State Sen. Jon Lundberg, R-Bristol, is facing stiff opposition in his effort to open up state lottery records.

State Sen. Jon Lundberg, R-Bristol, doesn’t buy the lottery’s arguments that retailers will leave the system if sales were made public.

According to a story in the Bristol Herald Courier, the Tennessee Lottery says it would lose $19.5 million in revenue if it had to reveal lottery sales by retailer, information that is public in other state lotteries, including in two states bordering Tennessee.

The reasoning? The risk of robberies to stores will increase if sales were revealed, and other retailers would know how much they are making through such sales.

Lundberg is sponsoring the legislation (S.B. 563/ H.B. 575) along with state Rep. John Crawford, R-Kingsport.

The Herald Courier interviewed lottery officials in North Carolina and Virginia, where retail sales of the state lottery product is open. Those officials said they knew of no problems with robberies related to public access to the information, nor of state retailers who have concerns about the information being public.

As of yet, no evidence of robberies in other states based on the information being public has been presented by the lottery.

The newspaper also interviewed retailers in Bristol who sold lottery tickets:

The Herald Courier spoke with three lottery retailers along Volunteer Parkway, the main corridor in and out of Bristol, Tennessee. All three said they aren’t concerned about potential crime and would continue selling lottery products, regardless of a law change.

 

Sommer Bellamy is a manager of the Roadrunner Shell station, at the corner of Driftwood Lane and Volunteer Parkway. Bellamy said crime doesn’t concern her because the store has a safe into which cash is deposited multiple times a day. Employees cannot access the safe, even if demanded.

 

Bellamy estimated that one-quarter of all Roadrunner sales come from lottery tickets.

 

“As much money as we make off it, it would be hard to just quit selling them,” she said. “Our business would drop tremendously.”

 

Abaid Ali owns the Exxon station at the corner of Craig Drive and Volunteer Parkway, which has a large Tennessee Lottery sign out front that reads “Play here.”

 

“It wouldn’t bother me at all,” he said of the potential that his store’s lottery sales would be public.

The opposition is publicly being led by the Tennessee Lottery Retailer Advisory Board, which voted unanimously against making the information public, and the Tennessee Fuel & Convenience Store Association.

Lundberg told the Bristol newspaper he does not believe the arguments. The state already reveals the top-selling retailers in the state with no robbery issues. But he plans to amend the bill nevertheless to require only the release of sales data by zip code.

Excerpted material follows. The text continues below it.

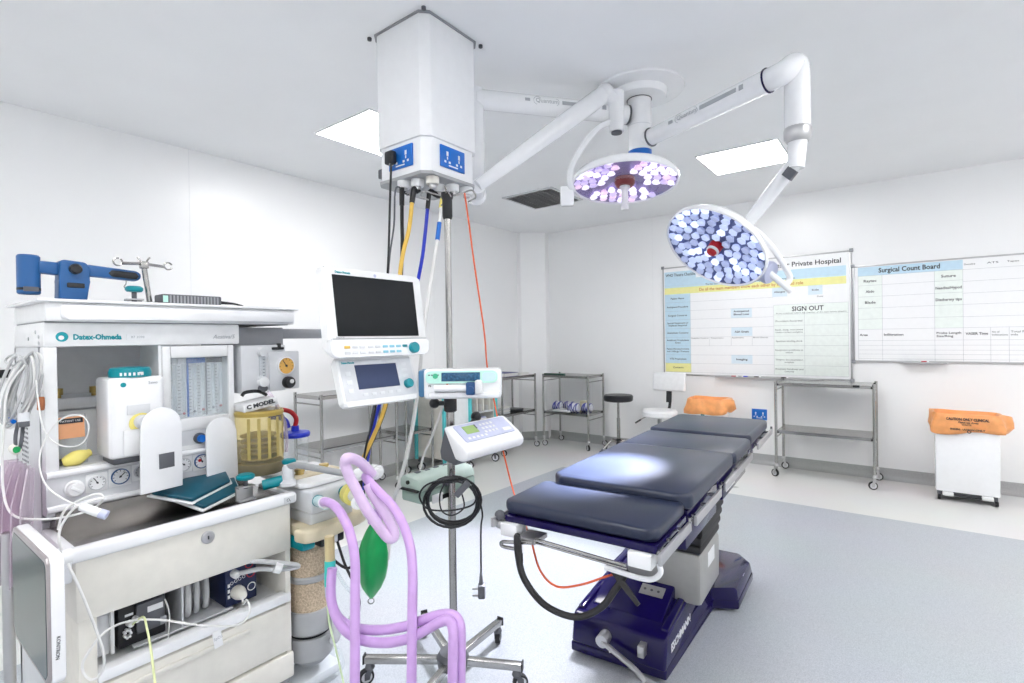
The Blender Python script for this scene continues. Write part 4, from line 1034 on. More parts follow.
o = MB(FX((XU, .462, .922))).lathe([(.026, 0), (.026, .006), (.022, .008), (.022, .026), (.019, .030)], 26).build('selector_knob', WHITE, am); MB(FX((XU, .462, .922))).box(-.005, .005, -.018, .018, .028, .036, .002, M=Matrix.Rotation(.9, 4, 'Z')).build('pointer', WHITE2, o)
gauge(.520, .928, .024, WHITE2, LGREY, .5); gauge(.583, .934, .026, WHITE2, BLUE, -.8); gauge(.645, .938, .024, mat('dial_grey', (.35, .36, .38), .5), LGREY, -.7)
gauge(.775, .935, .024, WHITE2, LGREY, .9); gauge(.836, .935, .026, WHITE2, BLUE, .3); MB(FX((XU+.0084, .828, .940))).lathe([(.006, 0), (.006, .001)], 12).build('red_mark', RED, am)
# worktop
MB().box(XB+.30, XF-.03, Y0+.02, Y1-.01, .775, .790, .002).build('steel_worktop', STEELB, am)
MB().box(XU-.06, XU+.012, Y0+.02, .985, .79, .856).build('worktop_upstand', STEELB, am)
m = MB(); m.box(XF-.03, XF+.012, Y0-.008, Y1+.012, .764, .806, .013, 3); m.build('front_rim', WHITE2, am)
MB().box(XU-.05, XF-.028, Y0-.006, Y0+.022, .764, .802, .008).build('side_rim', WHITE2, am); MB().box(XU, XF-.028, Y1-.012, Y1+.010, .764, .802, .008).build('side_rim', WHITE2, am)
MB().box(XF+.012, XF+.0135, 1.015, 1.058, .772, .796).build('rim_label', LGREY, am)
lt = MB(); lt.text('O,', .016, FX((XF+.0138, 1.024, .779))); lt.build('rim_lettering', INK, am)
# writing drawer, bay and drawers
MB().box(XU-.1, XF-.004, Y0+.012, Y1-.008, .588, .764, .008).build('drawer', OFFW, am)
lk = MB(FX((XF-.004, .755, .728))).lathe([(.021, 0), (.021, .004), (.017, .007), (0, .007)], 24, cap=False).build('lock', ALU, am); MB(FX((XF-.004, .755, .728))).box(-.002, .002, -.006, .006, .007, .0085).build('keyhole', INK, lk)
MB().box(XB+.02, XF-.012, Y0+.018, Y0+.062, .10, .590, .004).build('bay_side', OFFW, am)
MB().box(XB+.02, XF-.012, Y1-.03, Y1-.008, .10, .590, .004).build('bay_side', OFFW, am)
MB().box(XB+.05, XF-.02, Y0+.06, Y1-.028, .398, .412).build('bay_floor', WHITE, am)
MB().box(XF-.05, XF-.004, Y0+.06, Y1-.010, .392, .428, .008).build('bay_lip', WHITE2, am)
MB().box(XB+.04, XB+.05, Y0+.06, Y1-.03, .412, .59).build('bay_back', LGREY, am)
MB().box(-2.30, -1.93, .697, .703, .43, .59).build('bay_divider', LGREY, am); MB().box(-2.30, -1.925, .56, .86, .426, .431).build('bay_tray', LGREY, am)
MB().box(XB+.04, XF-.006, Y0+.022, Y1-.010, .208, .386, .008).build('drawer', OFFW, am)
o = MB().box(XF-.008, XF+.004, .52, .89, .345, .362, .006).build('drawer_lip', OFFW, am)
MB().box(XB+.04, XF-.002, Y0+.022, Y1-.004, .105, .200, .008).build('drawer', OFFW, am)
MB().box(XB, XF-.03, Y0, Y1-.004, .07, .104, .01).build('plinth', MGREY, am)
for x, y in ((XB+.06, Y0+.06), (XF-.09, Y0+.06), (XB+.06, Y1-.07), (XF-.09, Y1-.07)): castor(am, x, y, .8, .035, .075, False)
# suction regulator box on the right
MB().box(-2.25, XU, .990, 1.175, 1.172, 1.365, .004).build('regulator_box', LGREY, am)
MB().box(-2.14, XU+.004, 1.10, 1.236, 1.175, 1.338, .006).build('regulator_plate', LGREY, am)
g = gauge(1.172, 1.276, .038, GOLD, WHITE2, .6, am, XU+.004, False)
o = MB(FX((XU+.004, 1.180, 1.205))).lathe([(.025, 0), (.025, .02), (.021, .028), (.0, .028)], 24, cap=False).build('regulator_knob', BLACK, am); MB(FX((XU+.004, 1.184, 1.21))).lathe([(.009, .028), (.009, .031), (0, .031)], 16, cap=False).build('knob_mark', WHITE, o)
MB().tube([(XU+.012, 1.068, 1.225), (XU+.012, 1.068, 1.335)], .0125, 14, sm=False).build('oxygen_flow_tube', CLEAR, am)
m = MB(FX((XU+.012, 1.068, 0)));
for j in range(7): m.box(-.004, .004, 1.24+.013*j, 1.242+.013*j, .0126, .0135)
m.build('flow_marks', INK, am, smooth=0)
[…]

Read the full story here: Tenn. Lottery interest groups oppose open records law change

Tennessee Lottery CEO Rebecca Hargrove helped establish the state’s lottery laws.

Lottery retail sales were made exempt when the lottery was established, along with a wide range of data about the state government agency. Rebecca Paul Hargrove, the chief executive of the Tennessee Lottery who had experience at lotteries in Florida and Georgia, worked with lawmakers to set up the system, including the exemptions.

The law (T.C.A. 4-51-124) exempts any information concerning lottery sales made by lottery retailers, trade secrets, security measures, systems or procedures, security reports, proposals for professional service until the proposals have been evaluated, private information of employees such as bank account information, identifying information of winners, such as addresses.

The exemption also makes confidential all information relative to the hiring or retention of the CEO or president, and all information relative to prospective lottery games.

Meetings of the corporation are open under the Open Meetings Act, but portions of the meetings devoted to confidential information can be closed.